WHAT THE EXERCISE ASKS: Each line holding the word "part" counts once; give the total and nothing more.

╭─ RAW DATA

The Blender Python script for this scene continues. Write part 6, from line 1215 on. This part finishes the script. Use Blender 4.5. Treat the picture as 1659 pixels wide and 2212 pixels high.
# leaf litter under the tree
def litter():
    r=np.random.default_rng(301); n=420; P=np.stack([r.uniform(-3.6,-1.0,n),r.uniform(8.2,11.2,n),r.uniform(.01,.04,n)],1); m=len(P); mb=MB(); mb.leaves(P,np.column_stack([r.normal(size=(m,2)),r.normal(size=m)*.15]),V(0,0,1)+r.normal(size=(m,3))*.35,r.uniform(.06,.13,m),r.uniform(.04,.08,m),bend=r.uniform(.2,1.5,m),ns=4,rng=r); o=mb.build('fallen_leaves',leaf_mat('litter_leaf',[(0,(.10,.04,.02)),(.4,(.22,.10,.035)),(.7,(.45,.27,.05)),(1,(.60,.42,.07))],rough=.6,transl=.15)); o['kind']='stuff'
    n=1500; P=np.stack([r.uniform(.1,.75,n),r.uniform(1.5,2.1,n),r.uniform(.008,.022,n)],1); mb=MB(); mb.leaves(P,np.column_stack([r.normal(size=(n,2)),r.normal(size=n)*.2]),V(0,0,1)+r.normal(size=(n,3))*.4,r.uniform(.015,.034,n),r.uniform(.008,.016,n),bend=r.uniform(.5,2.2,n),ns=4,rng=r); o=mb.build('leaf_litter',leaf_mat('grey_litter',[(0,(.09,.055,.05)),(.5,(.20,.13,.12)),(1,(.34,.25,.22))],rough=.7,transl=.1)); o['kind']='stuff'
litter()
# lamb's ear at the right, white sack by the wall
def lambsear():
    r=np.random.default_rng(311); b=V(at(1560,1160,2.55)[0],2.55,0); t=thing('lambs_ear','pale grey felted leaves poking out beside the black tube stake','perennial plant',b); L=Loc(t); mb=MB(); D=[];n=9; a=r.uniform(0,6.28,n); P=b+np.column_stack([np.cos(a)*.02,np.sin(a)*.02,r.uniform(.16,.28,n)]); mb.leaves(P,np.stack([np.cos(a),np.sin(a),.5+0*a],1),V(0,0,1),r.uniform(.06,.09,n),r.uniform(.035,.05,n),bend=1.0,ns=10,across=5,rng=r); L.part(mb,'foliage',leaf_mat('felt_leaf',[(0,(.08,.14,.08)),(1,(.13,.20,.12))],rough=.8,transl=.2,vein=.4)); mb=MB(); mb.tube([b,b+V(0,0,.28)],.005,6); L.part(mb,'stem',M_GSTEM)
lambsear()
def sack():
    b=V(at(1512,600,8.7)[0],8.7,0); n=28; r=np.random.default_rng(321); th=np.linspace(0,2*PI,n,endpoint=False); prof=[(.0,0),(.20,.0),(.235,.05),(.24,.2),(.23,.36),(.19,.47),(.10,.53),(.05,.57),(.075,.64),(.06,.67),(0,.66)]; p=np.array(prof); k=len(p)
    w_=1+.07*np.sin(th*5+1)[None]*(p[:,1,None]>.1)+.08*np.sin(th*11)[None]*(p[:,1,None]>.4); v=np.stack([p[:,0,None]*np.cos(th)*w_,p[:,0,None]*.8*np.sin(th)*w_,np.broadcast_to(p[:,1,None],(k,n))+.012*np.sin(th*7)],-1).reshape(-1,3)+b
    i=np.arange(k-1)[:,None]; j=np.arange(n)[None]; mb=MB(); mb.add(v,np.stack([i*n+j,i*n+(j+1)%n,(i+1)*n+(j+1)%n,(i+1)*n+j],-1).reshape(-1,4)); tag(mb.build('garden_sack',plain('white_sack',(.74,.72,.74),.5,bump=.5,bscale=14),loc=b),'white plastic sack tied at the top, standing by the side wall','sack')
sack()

╰─

ANSWER TO THIS PROBLEM: 2